If you make a mistake — don’t worry about it!

This is a huge fear for IELTS candidates. They say something wrong and they think the sky will fall on their head.

You should certainly try to not make any mistakes, but do not let any little mistake trip you up and turn your long talk into a disaster.

What I mean by this is…

Maybe you make a little mistake — you say ‘everyone do’ instead of ‘everyone does’. You need to decide quickly if you can go back and correct that mistake or move on with the rest of your long talk.

If you can correct it, then go back and correct it. The examiner will see that you have done this and will reward you for it.

But if you think you will just get flustered and unable to move on smoothly, just forget about it.

There’s nothing you can do about it, so just move on.

The Examiner Is Looking At Me!

Yes, he is.

He is doing his job, so he has to look at you. He is observing you speaking English.

He will not stare at you because he knows this would make you feel nervous, but throughout The Long Turn, he will observe you as you speak.

Try not to be nervous and remember to breathe.

I’ve Finished Talking!

When you get to the end of your talk, there is no need to announce it to the examiner.

He is very well experienced and he will know when you have finished speaking.

I have met students that announce they have finished. They say things like:

  • Finished
  • Over
  • I have finished


There is absolutely no need to do this!

The examiner knows.

Trust me on this.

Just stop talking, smile politely and the examiner will probably say thank you for making your long talk.

Some Questions

After you finish speaking, the examiner will now ask you some questions.

They may be related directly to what you said about the topic or just loosely about the topic itself.

This may be a sudden change as you are now back into question/answer mode. So pay close attention to the first question that the examiner asks you.

He might ask you something where you can use one of your notes again. As long as you can remember what you said, you can repeat this idea as long as you change the words around a little.

Time is running out in this part, though, and the examiner may only have time for about 1 or 2 questions. Then he must move on to Part Three of the speaking test.

how to smash part two of the ielts speaking test (18)

Practice By Recording Yourself

You can go through as many practice tests as you want. I strongly recommend doing this.

Practice, practice, practice.

Do a Google search for: IELTS speaking test part two practice topic cards

Practice making notes and then practice doing The Long Turn. When you do this, record yourself with the app on your smartphone.

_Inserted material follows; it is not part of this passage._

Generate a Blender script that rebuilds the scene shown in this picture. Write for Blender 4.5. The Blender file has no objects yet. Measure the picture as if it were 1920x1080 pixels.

Then play it back and listen to yourself talking.

  • How do you sound?
  • Are you speaking clearly?
  • Are you speaking too fast or slow?
  • Did you make any mistakes that you can hear? If so, make a note of them.

Try to get into the habit of doing this every day before the test. This will pay dividends on the big day.


Of course, none of this is of any use unless your General English is up to speed.

You must have a good level in General English before you take the IELTS test or you are just hoping that you pass the test based on luck.

But assuming you have a decent level of English, then you can use some of the points I outlined above to some good use.

I think the key thing to practice is note-taking. Just use Part Two practice tests and practice making notes with those.

If your note-taking is fast enough, then you should be able to breeze through Part Two of the speaking test.